En attendant, il me semble urgent et nécessaire que les mouvements populaires et la gauche, dont QS est le point de rassemblement, se mettent à réfléchir à nouveau. Il ne s’agit pas de réinventer la roue et beaucoup de travail a déjà été fait, y compris à QS, également à travers des initiatives comme les cinq Sommets citoyens qui avaient réuni plusieurs centaines de personnes il y a quelques années. Une initiative intellectuelle et politique dans cette direction est celle lancée récemment par Jonathan Durand Folco et Thomas Deshaies (« Prenons la ville » !) et qui est de penser un nouveau projet politique au niveau municipal. La réflexion de Jonathan et de Thomas part entre autres de l’expérience de PODEMOS, un parti qui agit au niveau de toute l’Espagne, mais qui a eu récemment l’audace de susciter des coalitions progressistes qui ont connu des succès fulgurants à Barcelone, Madrid, Valence et plusieurs autres villes.

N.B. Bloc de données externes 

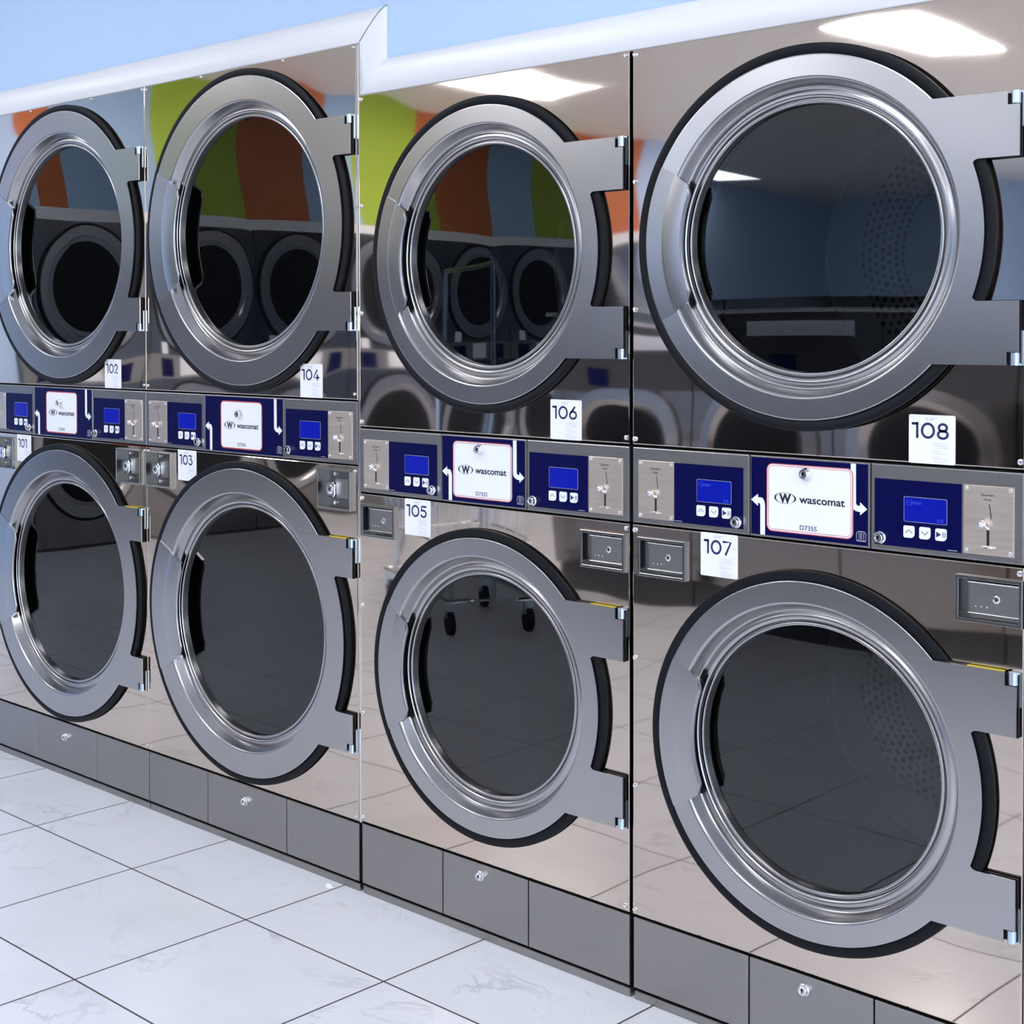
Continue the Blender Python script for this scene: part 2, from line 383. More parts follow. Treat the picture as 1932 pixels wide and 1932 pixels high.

Dans ce contexte, la capacité des progressistes de proposer des alternatives réelles sur la base d’une affirmation nette et claire à changer les règles de la gouvernance se déploie en parallèle et en complémentarité, tant à un niveau (national) que l’autre (local).

Il me semble donc que la piste est ouverte pour d’éventuels Montréal solidaire, Trois-Rivières solidaire, Rimouski solidaire et plein d’autres cités et patelins solidaires, dans une dynamique impulsée par les citoyens et les citoyennes, en lien (mais sans dépendance) avec les efforts de QS un peu partout dans notre province/pays-pas-encore-né.